Menurut dosen Lemhanas ini, apa yang dilakukan Kemenkominfo itu sudah tepat dan sesuai dengan Undang-Undang Informasi & Transaksi Elektronik (UU ITE). Selain itu, ia juga yakin penegak hukum (polisi) bisa diandalkan untuk menembus dan mencari siapa pembuat dan sumber berita yang disebarkan media hoax dan radikalisme itu. Tidak hanya UU ITE, para pelaku itu juga dijerat dengan UU hukum pidana.
“Tinggal bagaimana penerapan di lapangan. Karena yang penting adalah efek jera. Kalau kita setiap hari dicekokin berita-berita hoax bisa kacau ini nanti. Itu juga berakibat masyarakat semakin tidak dicerdaskan dan dibodoh-bodohi. Jelas itu tidak baik dan akan membuat bangsa kita semakin susah,” imbuh Wawan.
Wawan berpandangan bahwa yang bisa tameng dalam menyelamatkan masyarakat dari bahaya berita hoax dan radikalisme adalah diri mereka sendiri. “Apa yang kita baca, kita dengar dan apa yang kita lihat, semuanya itu akan mempengaruhi otak kita, karakter kita, dan juga pikiran kita. Nah, filternya harus pandai-pandai menyikapi informasi dan tidak menelan mentah-mentah,” tuturnya.
Untuk memverifikasi berita itu, ada beberapa langkah yang harus dilakukan. Diawali dengan langkah mencari kebenaran berita itu, kemudian dicari dasar dan sumber-sumber beritanya. Setelah itu, harus juga diketahui penulisnya, juga dicari tahu apakah ada tendensi dibalik berita itu. Tidak kalah penting disaring lagi, apakah berita itu ada provokasi atau propagandanya.
“Semuanya itu harus kritis menyikapinya. Karena kalau tidak, maka dia akan taklit.
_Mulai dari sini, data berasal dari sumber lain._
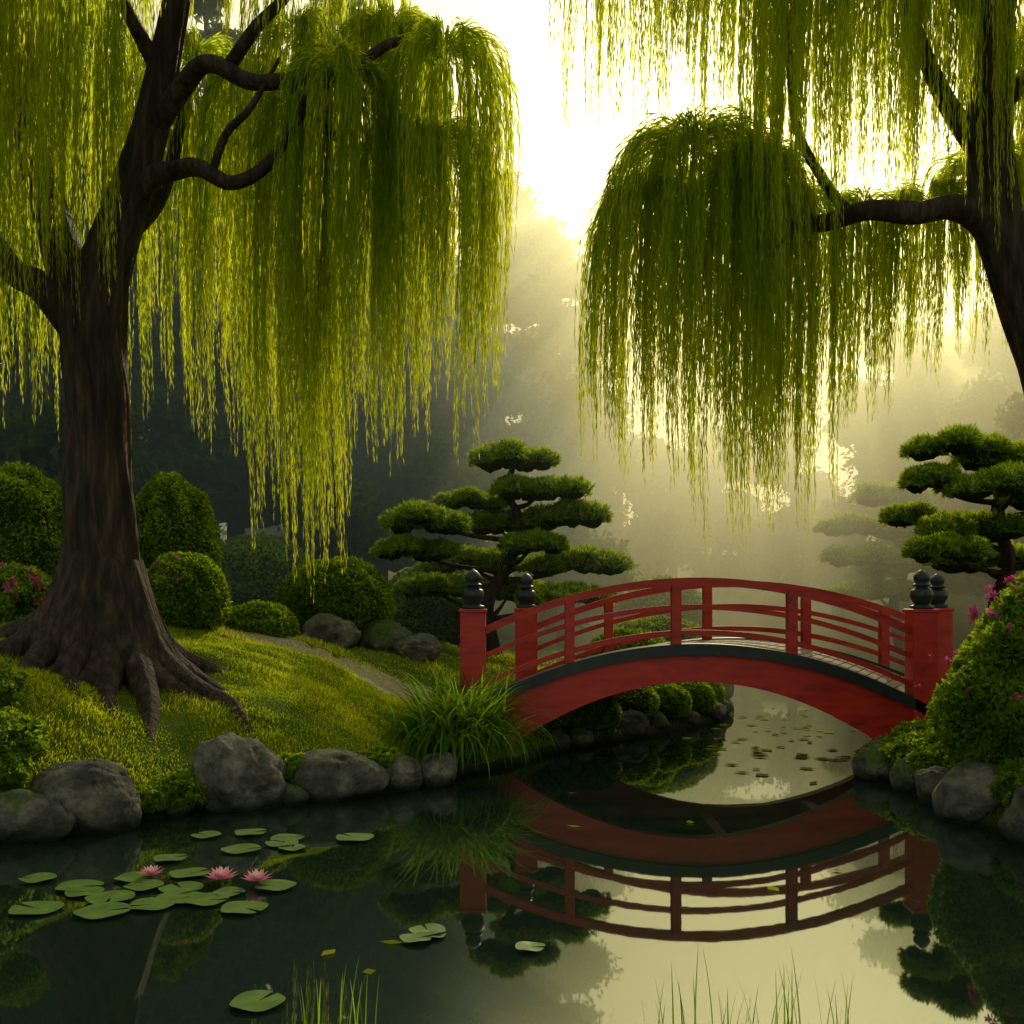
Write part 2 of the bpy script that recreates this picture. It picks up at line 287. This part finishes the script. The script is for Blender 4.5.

Taklit itu mengikuti pendapat orang lain tanpa mau mengetahui sumber atau alasannya,” ungkap Wawan.
Dampak dari berita hoax dan propaganda radikalisme itu sangat besar. Wawan menambahkan bahwa kalau masyarakat mudah terpengaruh informasi yang sumbernya tidak jelas, mereka sama saja seperti robot. Bila demikian, mereka bergerak seperti mesin tanpa berpikir.
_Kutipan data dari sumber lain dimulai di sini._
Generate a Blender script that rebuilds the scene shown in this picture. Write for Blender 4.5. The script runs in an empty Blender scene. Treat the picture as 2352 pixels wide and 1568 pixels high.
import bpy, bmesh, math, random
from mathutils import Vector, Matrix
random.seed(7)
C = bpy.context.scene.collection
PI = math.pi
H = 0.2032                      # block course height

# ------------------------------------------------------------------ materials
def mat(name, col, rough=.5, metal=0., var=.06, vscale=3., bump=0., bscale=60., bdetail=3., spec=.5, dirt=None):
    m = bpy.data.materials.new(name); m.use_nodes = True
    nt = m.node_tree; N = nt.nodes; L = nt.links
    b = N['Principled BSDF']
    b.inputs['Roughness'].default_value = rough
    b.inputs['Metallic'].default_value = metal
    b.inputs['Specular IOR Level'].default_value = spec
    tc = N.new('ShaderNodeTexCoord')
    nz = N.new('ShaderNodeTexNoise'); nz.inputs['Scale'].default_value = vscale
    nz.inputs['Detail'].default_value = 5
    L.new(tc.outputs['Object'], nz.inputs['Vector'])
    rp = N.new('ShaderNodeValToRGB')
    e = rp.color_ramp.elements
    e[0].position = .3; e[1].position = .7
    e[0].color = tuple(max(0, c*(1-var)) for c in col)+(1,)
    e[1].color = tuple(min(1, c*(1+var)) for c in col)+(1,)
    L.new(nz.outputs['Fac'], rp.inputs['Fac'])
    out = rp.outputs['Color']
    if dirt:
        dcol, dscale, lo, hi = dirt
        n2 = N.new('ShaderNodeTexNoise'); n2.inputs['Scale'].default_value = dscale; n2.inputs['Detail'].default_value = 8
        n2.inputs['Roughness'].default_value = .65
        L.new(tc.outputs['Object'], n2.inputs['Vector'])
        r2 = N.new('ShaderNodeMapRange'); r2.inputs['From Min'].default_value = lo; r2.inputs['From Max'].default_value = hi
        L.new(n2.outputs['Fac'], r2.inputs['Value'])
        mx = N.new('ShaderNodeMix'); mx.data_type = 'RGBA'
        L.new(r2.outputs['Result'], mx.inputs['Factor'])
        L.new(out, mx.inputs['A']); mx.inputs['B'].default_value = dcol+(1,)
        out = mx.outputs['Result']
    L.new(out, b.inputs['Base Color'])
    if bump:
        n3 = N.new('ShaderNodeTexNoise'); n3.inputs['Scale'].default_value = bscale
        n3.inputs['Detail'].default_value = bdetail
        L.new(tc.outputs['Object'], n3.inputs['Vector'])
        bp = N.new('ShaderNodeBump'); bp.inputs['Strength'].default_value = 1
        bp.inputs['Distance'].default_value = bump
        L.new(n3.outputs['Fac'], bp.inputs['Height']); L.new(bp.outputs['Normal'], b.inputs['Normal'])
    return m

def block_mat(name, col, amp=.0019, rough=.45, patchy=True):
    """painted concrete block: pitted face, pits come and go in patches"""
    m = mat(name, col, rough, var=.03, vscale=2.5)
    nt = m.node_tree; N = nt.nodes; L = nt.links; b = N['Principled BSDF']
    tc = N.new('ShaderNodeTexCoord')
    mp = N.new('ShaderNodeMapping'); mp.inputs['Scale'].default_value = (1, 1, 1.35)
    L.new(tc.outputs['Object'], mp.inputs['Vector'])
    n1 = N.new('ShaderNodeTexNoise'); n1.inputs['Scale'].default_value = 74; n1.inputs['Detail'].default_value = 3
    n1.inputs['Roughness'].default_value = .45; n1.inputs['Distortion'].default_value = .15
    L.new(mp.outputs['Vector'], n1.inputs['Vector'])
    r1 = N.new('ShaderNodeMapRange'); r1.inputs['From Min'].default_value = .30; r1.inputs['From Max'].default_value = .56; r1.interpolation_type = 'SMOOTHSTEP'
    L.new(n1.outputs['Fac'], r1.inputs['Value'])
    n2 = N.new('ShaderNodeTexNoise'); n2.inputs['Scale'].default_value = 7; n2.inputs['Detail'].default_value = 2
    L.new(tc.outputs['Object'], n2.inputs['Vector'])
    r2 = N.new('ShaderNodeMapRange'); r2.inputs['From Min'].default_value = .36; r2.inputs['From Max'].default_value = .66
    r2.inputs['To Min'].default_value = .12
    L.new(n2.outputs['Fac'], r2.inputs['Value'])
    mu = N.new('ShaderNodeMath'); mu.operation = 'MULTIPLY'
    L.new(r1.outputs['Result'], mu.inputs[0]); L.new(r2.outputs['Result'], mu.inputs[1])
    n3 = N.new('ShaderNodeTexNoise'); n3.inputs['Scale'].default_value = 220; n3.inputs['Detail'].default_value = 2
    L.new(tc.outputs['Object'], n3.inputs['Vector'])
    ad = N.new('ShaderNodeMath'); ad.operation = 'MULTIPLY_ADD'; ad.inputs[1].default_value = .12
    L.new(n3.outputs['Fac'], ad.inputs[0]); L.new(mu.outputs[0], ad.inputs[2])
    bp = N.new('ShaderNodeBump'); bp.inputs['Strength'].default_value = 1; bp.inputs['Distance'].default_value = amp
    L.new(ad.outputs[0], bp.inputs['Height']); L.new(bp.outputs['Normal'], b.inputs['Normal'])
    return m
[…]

“Kita memang tidak bisa menutup diri dengar berbagai pendapat di sekitar kita apalagi itu dimuat dalam sebuah bingkai berita atau tulisan. Tapi itu tadi jangan kita menelan mentah-mentah informasi atau berita yang belum jelas asal-usulnya. Kalau tidak kita akan terjebak pada genderang yang ditabuh oleh si penulis atau pemberi berita itu,” tandas Wawan Purwanto.